Die Erschütterung durch die Trennung und Nichtrückgewinnung seiner Frau ist auch nachvollziehbar. Darum auch diese Stelle hier zitiert, wo er zu Zwetajewa sagt:
Zitat von Zwetajewa Seite 31
Ich denke - ich bin kein Dichter. Ich kann - jahrelang keine Verse schreiben. Also bin ich kein Dichter. Und nun, nach Ihrer "Trennung", - da kam es geströmt. Ich kann nicht aufhören. Ich schreibe Sie - weiter.
Art & Vibration
Interessant auch die unterschiedliche Sicht auf Berlin.
Zitat von Belyj
Berlin ist ein organisierter, systematisch realisierter Alptraum, dargeboten in der unschuldigen Form des normalen, gesunden (bourgeoisen) Menschenverstandes: Sinn und Widersinn.
Es gibt keine Widersinnigkeit, die den Durchschnittsdeutschen von heute überraschen könnte; auf dem Kurfürstendamm habe ich mich später oft gefragt: "Was müßte ich tun, um zu überraschen?" Und ich muß mir eingestehen – der Berliner ist durch nichts zu überraschen.

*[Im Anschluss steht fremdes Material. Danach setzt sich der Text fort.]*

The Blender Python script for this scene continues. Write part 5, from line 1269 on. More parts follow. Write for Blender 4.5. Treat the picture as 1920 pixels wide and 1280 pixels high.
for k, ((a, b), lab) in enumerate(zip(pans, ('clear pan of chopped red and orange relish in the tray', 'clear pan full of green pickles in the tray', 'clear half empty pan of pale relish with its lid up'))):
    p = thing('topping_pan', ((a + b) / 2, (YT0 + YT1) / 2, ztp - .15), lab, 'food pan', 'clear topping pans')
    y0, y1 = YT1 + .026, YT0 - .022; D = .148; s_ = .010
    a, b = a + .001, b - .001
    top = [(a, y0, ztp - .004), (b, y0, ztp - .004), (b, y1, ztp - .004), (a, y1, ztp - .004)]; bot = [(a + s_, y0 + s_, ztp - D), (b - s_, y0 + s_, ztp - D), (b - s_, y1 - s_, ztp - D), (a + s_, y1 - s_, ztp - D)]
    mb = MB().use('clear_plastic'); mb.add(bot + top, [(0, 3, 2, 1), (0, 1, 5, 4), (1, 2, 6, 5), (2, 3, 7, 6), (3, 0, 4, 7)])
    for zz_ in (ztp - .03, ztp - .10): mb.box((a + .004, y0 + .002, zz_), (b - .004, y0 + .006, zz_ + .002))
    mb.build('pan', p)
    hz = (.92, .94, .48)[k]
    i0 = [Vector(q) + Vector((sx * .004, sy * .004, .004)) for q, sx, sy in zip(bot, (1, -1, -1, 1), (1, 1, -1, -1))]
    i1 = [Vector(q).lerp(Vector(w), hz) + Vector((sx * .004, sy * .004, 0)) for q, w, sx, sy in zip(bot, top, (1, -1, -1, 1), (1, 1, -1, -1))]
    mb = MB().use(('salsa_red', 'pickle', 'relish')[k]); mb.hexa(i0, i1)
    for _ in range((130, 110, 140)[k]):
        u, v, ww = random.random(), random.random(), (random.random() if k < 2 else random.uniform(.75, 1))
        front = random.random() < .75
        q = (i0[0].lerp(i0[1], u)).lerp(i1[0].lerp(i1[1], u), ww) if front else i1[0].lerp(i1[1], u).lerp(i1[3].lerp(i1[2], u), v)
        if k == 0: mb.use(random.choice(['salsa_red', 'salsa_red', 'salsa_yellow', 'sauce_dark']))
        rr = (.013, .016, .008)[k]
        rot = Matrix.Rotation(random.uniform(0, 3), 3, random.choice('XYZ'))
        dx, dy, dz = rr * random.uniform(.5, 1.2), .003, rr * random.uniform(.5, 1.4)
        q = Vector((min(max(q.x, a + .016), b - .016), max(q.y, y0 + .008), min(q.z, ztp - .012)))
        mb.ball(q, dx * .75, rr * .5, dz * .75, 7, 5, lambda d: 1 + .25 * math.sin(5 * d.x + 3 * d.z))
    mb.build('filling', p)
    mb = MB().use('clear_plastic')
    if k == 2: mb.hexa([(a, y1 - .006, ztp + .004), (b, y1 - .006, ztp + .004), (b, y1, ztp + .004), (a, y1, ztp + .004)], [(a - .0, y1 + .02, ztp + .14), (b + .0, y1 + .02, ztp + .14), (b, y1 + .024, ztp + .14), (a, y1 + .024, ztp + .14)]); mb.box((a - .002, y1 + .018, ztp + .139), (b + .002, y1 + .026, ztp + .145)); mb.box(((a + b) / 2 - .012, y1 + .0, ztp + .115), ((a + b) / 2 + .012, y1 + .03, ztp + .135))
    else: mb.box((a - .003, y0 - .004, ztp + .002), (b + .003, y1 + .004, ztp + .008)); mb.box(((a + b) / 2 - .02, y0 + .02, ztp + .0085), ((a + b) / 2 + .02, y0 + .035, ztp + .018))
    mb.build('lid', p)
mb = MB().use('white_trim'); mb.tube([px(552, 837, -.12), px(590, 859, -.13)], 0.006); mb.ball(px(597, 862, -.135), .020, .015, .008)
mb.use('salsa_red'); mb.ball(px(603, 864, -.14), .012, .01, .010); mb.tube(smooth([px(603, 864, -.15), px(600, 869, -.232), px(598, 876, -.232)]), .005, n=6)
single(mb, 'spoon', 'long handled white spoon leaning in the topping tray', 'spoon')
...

Quelle: Bely, Andrej: Wie schön es in Berlin ist, in: Russen in Berlin, Hrg. Fritz Mierau, Reclam, Leipzig 1991, S. 66-67.
Zitat von Remisow
Aber wissen Sie, ich habe es hier jetzt im Ausland erfahren, daß es für einen russischen Schriftsteller hier vielleicht noch schwerer ist, es ist ihm nicht nur unmöglich zu schreiben, sondern es gibt für ihn einfach nichts zu schreiben: denn nur in Rußland geschieht ja etwas, hier ist für einen Russen die "Wüste".
Quelle: Remisow, Alexej: Aus dem flammenden Russland zu den Sternen, in: Russen in Berlin, Hrg. Fritz Mierau, Reclam, Leipzig 1991, S. 83.